Jakarta - Mahalnya uang panai, uang yang wajib diserahkan pihak calon suami kepada
keluarga calon istri, kerap membuat pria Bugis-Makassarkesulitan untuk mempersunting pujaan hatinya. Bahkan, mahalnya uang panai
ini pun kerap menjadi penyebab kawin lari hingga tragedi terbaru, ada yang
bunuh diri. Jika dalam tradisi Bugis ada istilah uang panai, maka dalam tradisi perkawinan Batak Toba ada yang disebut dengan sinamot. Apa itu?
Dalam tulisan berjudul Makna dan Fungsi Tradisi Sinamot
dalam Adat Perkawinan Sukubangsa Batak Toba di Perantauan Surabaya karya Helga Septiani Manik, sinamot bukan hanya
sekadar harga mahar.
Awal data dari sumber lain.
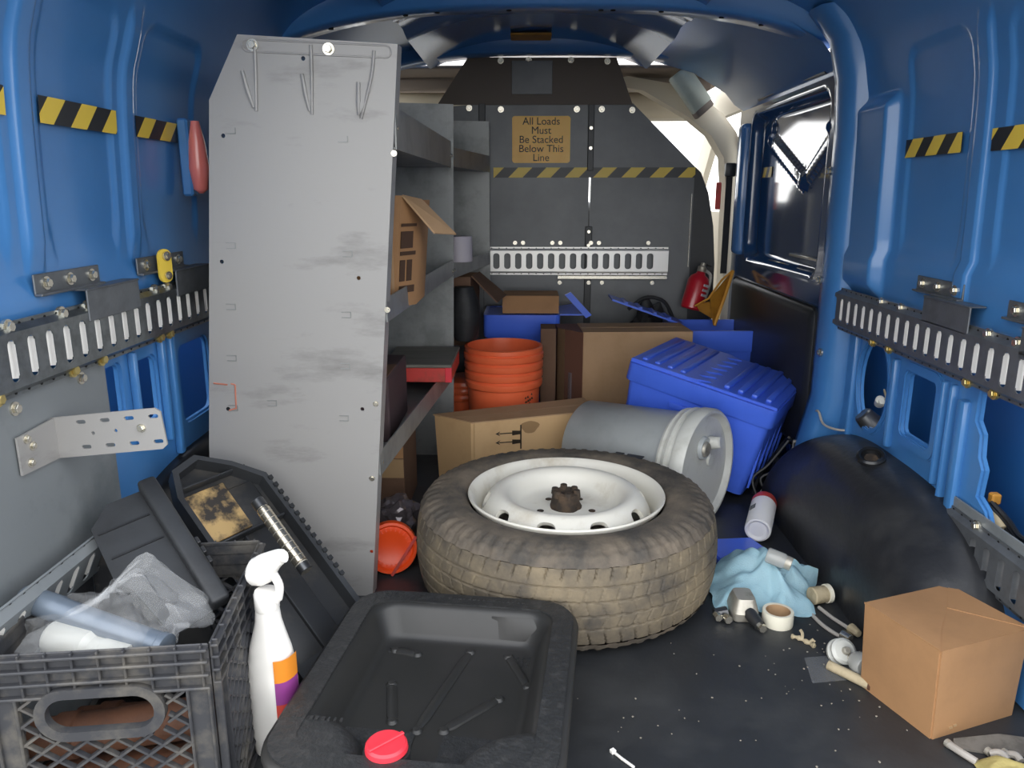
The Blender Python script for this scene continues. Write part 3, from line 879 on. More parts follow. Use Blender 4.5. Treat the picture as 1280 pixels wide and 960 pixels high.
# shelf cartons
m = T(-.345, 1.62, .579)
fb = thing('cardboard_box', 'tall brown box with printed side and open flap on the middle shelf', 'box', m)
bm = B(); loft(bm, [[(-.10, 0, 0), (.062, 0, 0), (.100, .06, 0), (.100, .2, 0), (-.10, .2, 0)], [(-.10, 0, .232), (.085, 0, .232), (.118, .05, .222), (.118, .2, .222), (-.10, .2, .232)]], True, False)
obj('carton_body', bm, M['card'], fb)
bm = B(); loft(bm, [[(.085, .0, .231), (.118, .05, .222), (.190, .05, .150), (.150, .0, .155)], [(.087, .0, .234), (.120, .05, .225), (.193, .05, .152), (.153, .0, .157)]]); obj('open_flap', bm, M['card_n'], fb)
bm = B()
fm = frame((.062, 0, 0), (.038, .06, 0), (.02, -.01, .23))
for z0, z1, x0, x1 in ((.03, .045, .012, .06), (.055, .10, .012, .028), (.055, .10, .034, .05), (.11, .118, .012, .06), (.125, .16, .012, .05), (.17, .176, .012, .06)):
    lo_box(bm, x0, x1, z0, z1, .0, .0015, m=fm)
obj('side_print', bm, M['print'], fb, smooth=0)
bm = B()
for k in range(7): lo_box(bm, -.098 + .026*k, -.092 + .026*k, -.0012, .0, .004, .230)
obj('flute_ridge', bm, M['card_n'], fb, smooth=0)
ub = thing('cardboard_box', 'brown box with a pale tape band on the floor under the lowest shelf', 'box', T(-.46, 1.86, 0))
bm = B(); lo_box(bm, 0, .145, 0, .22, 0, .245, bev=.003); obj('carton_body', bm, M['card_d'], ub)
bm = B(); lo_box(bm, .001, .144, -.0016, .0, .105, .155); obj('tape_band', bm, M['tape_c'], ub)
bm = B(); lo_box(bm, .001, .144, -.0012, .0, .158, .243); obj('front_print', bm, M['card'], ub)
dsb = thing('cardboard_box', 'dark box in the shadow on the lowest shelf under the red tray', 'box', T(-.50, 1.66, .2665))
bm = B(); lo_box(bm, 0, .19, 0, .26, 0, .15, bev=.003); obj('carton_body', bm, mat('maroon_box', '4a3a3c', .7), dsb)
bm = B(); lo_box(bm, 0, .188, .001, .13, .15, .153, bev=.001); obj('top_flap', bm, M['card_d'], dsb)

rtb = thing('red_tray', 'worn red metal tray with a grey board on top, on the lowest shelf', 'tray', (-.30, 2.06, .315))
bm = B()
lo_box(bm, -.40, -.208, 2.05, 2.054, .3135, .352, bev=.001); lo_box(bm, -.212, -.208, 2.054, 2.30, .3135, .352, bev=.001)
lo_box(bm, -.40, -.208, 2.05, 2.30, .3125, .316, bev=.001); lo_box(bm, -.40, -.396, 2.054, 2.3, .3135, .352, bev=.001)
obj('tray_body', bm, M['red'], rtb, world=True)
bm = B(); lo_box(bm, -.225, -.2065, 2.048, 2.051, .312, .353, bev=.001); obj('corner_patch', bm, M['redcap'], rtb, world=True)
bm = B(); lo_box(bm, -.40, -.207, 2.047, 2.31, .353, .362, bev=.002); obj('board', bm, M['wood'], rtb, world=True, label='grey wooden board')
# far shelf items
rp = thing('paper_roll', 'pale paper roll on the middle shelf behind the second shelf panel', 'roll', (-.21, 2.43, .611))
bm = B(); lathe(bm, [(.012, 0), (.036, 0), (.037, .004), (.037, .074), (.036, .078), (.012, .078)], 24, closed_prof=True); obj('roll', bm, M['label'], rp)
bm = B(); lathe(bm, [(.010, 0), (.0118, 0), (.0118, .077), (.010, .077)], 16, closed_prof=True); obj('core', bm, M['card_n'], rp)
fx = thing('cardboard_box', 'open dark cardboard box with a long tilted flap beside the rear shelf', 'box', (-.22, 2.56, .36))
bm = B(); loft(bm, [[(-.33, 2.50, .33), (-.19, 2.50, .33), (-.17, 2.66, .33), (-.33, 2.66, .33)], [(-.33, 2.50, .555), (-.185, 2.50, .555), (-.165, 2.66, .555), (-.33, 2.66, .555)]], True, False); obj('carton_body', bm, M['card_d'], fx, world=True)
bm = B(); loft(bm, [[(-.184, 2.505, .556), (-.168, 2.65, .556), (-.075, 2.66, .475), (-.10, 2.50, .47)], [(-.181, 2.505, .559), (-.165, 2.65, .559), (-.072, 2.66, .478), (-.097, 2.50, .473)]]); obj('open_flap', bm, M['card_d'], fx, world=True)
bgk = thing('black_bag', 'black crumpled bag hanging at the second shelf panel above the orange bucket', 'bag', (-.215, 2.44, .36))
bm = B()
rings = []
for k in range(9):
    z = .362 + .17*k/8; r_ = .048*math.sin(PI*(k + 1.5)/11)**.5
    rings.append([(-.200 + r_*math.cos(2*PI*i/18)*(1 + .18*noise.noise((i*.8, z*18, 1))), 2.425 + r_*.9*math.sin(2*PI*i/18)*(1 + .2*noise.noise((i*.8, z*18, 4))), z) for i in range(18)])
loft(bm, rings); obj('bag_body', bm, M['bag'], bgk, world=True, smooth=60)
# upper shelf: dark carton end
uc = carton('dark carton on the top rear shelf beside the partition', .16, .2, .13, T(-.43, 2.50, .8995), M['card_d'])

# ------------------------------------------------------------------ blue totes
def tote(label, L, W, H, m, lid=True, group='blue lidded totes'):
    """local: x across (W), y along (L), origin at the centre of the base"""
    t = thing('storage_tote', label, 'tote', m, group)
    tp = .025
    b = B()
    def ring(i, z): return [(x, y, z) for x, y in rrect(0, 0, W - 2*i, L - 2*i, .018, 3)]
    rings = [ring(tp, 0), ring(tp*.35, H*.80), ring(tp*.25 - .004, H*.80 + .001), ring(0, H*.82), ring(0, H), ring(.014, H), ring(.016, H*.84), ring(tp + .006, .008)]
    loft(b, rings, True, True); obj('tote_body', b, M['tote'], t, smooth=40)
    b = B()
    for sx in (-1, 1):
        for k in range(5):
            y = (k - 2)*L*.2
            x0 = W/2 - tp*.5
            lo_box(b, sx*(x0 - .006) if sx > 0 else -x0, sx*(x0 - .0) if sx > 0 else -x0 + .006, y - .006, y + .006, H*.10, H*.80)
    obj('side_rib', b, M['tote'], t)
    for sy in (-1, 1):
        b = B(); lo_box(b, -W*.17, W*.17, sy*(L/2 - .012) - .008, sy*(L/2 - .012) + .008, H*.66, H*.73, bev=.004, seg=2)
        obj('end_handle', b, M['tote'], t)
    if lid:
        teeth = 7
        for sx in (-1, 1):
            b = B()
            zz = []
            for k in range(teeth*2 + 1):
                y = -L/2 + .012 + (L - .024)*k/(teeth*2)
                zz.append((.020*(1 if k % 2 else -1), y))
            edge = [(sx*(W/2 - .003), L/2 - .012), (sx*(W/2 - .003), -L/2 + .012)]
            pl = zz + edge
            if sx < 0: pl = [(x - .0018, y) for x, y in zz] + edge
            else: pl = [(x + .0018, y) for x, y in zz] + edge
            plate(b, pl if sx > 0 else pl[::-1], [], .007 + (.003 if sx < 0 else 0), T(0, 0, H + .0005), bev=.0015)
            fl = obj('lid_flap', b, M['tote'], t)
            for k in range(4):
                b = B(); x = sx*(W/2)*(.30 + .18*k)
                lo_box(b, x - .008, x + .008, -L/2 + .035, L/2 - .035, H + .006, H + .0165, bev=.004, seg=2); obj('lid_rib', b, M['tote'], fl)
    return t
e1 = V((.87, -.49, -.21)).normalized()
cen = V((.560, 2.185, .315))
fr = frame(cen, (.87, -.49, -.22), (.49, .87, 0))
H_ = .265
tt = tote('closed blue tote with interlocking ribbed lid behind the grey bucket', .40, .42, H_, fr @ T(0, 0, -H_))
t2 = tote('open blue tote against the partition at right with its ribbed side showing', .26, .36, .365, T(.68, 2.72, 0), lid=False)
bm = B(); loft(bm, [[(-.13, -.04, .366), (-.13, .10, .366), (-.385, .10, .455), (-.385, -.04, .455)], [(-.128, -.04, .372), (-.128, .10, .372), (-.383, .10, .461), (-.383, -.04, .461)]])
fl = obj('open_lid_flap', bm, M['tote'], t2)
for k in range(4):
    bm = B(); u = .2 + .2*k; x = -.13 - .255*u; z = .374 + .089*u
    lo_box(bm, x - .006, x + .006, -.03, .09, z - .002, z + .003); obj('lid_rib', bm, M['tote'], fl)
bm = B(); loft(bm, [[(.183, -.125, .36), (.183, .12, .36), (.192, .12, .21), (.192, -.125, .21)], [(.188, -.125, .36), (.188, .12, .36), (.197, .12, .21), (.197, -.125, .21)]])
obj('hanging_lid_flap', bm, M['tote'], t2)
t3 = tote('blue tote behind the orange bucket with a small carton on it', .24, .27, .405, T(-.02, 2.79, 0), lid=False)
bm = B(); loft(bm, [[(.121, -.09, .40), (.121, .10, .40), (.215, .10, .415), (.24, -.09, .40)], [(.121, -.09, .405), (.121, .10, .405), (.215, .10, .42), (.24, -.09, .405)]]); obj('lid_flap', bm, M['tote'], t3)
bm = B(); loft(bm, [[(.15, -.115, .475), (.17, -.115, .485), (.245, -.115, .405), (.225, -.115, .395)], [(.15, -.10, .475), (.17, -.10, .485), (.245, -.10, .405), (.225, -.10, .395)]]); obj('raised_lid_flap', bm, M['tote'], t3)
bm = B(); lo_box(bm, -.13, .13, -.10, .10, .398, .403, bev=.002); obj('inner_lid', bm, M['tote'], t3)

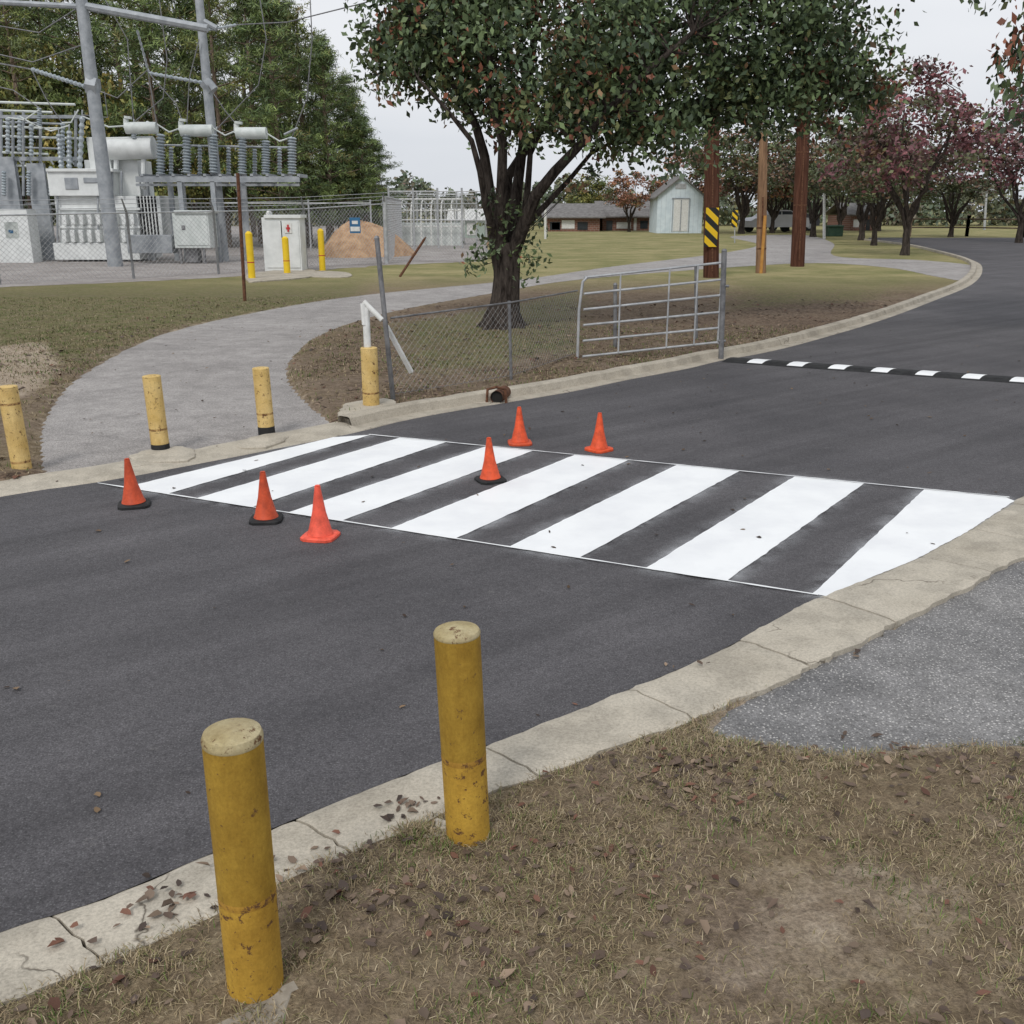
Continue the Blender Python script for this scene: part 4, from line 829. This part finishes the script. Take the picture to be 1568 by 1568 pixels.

Melainkan sebuah biaya yang diperlukan untuk menciptakan
suka cita dalam perkawinan suku Batak.
"Pada umumnya masyarakat Batak Toba
berpendapat bahwa acara marhata sinamot adalah suatu transaksi dari pihak
laki-laki kepada pihak perempuan, tetapi harus diartikan sebagai biaya atau
harga (cost) yang diperlukan untuk menciptakan sukacita bersama dalam
mewujudkan suatu pesta perkawinan," tulis Helga seperti yang termuat dalam
jurnal BioKultur, Vol.I/No.1.
Sedangkan dalam buku Struktur
Sosial dan Sistem Politik Batak Toba hingga 1945 karya
Bungaran Antonius Simanjuntak, dijelaskan bahwa sinamot biasanya diberikan pada
waktu pesta perkawinan oleh keluarga laki-laki kepada orang tua perempuan.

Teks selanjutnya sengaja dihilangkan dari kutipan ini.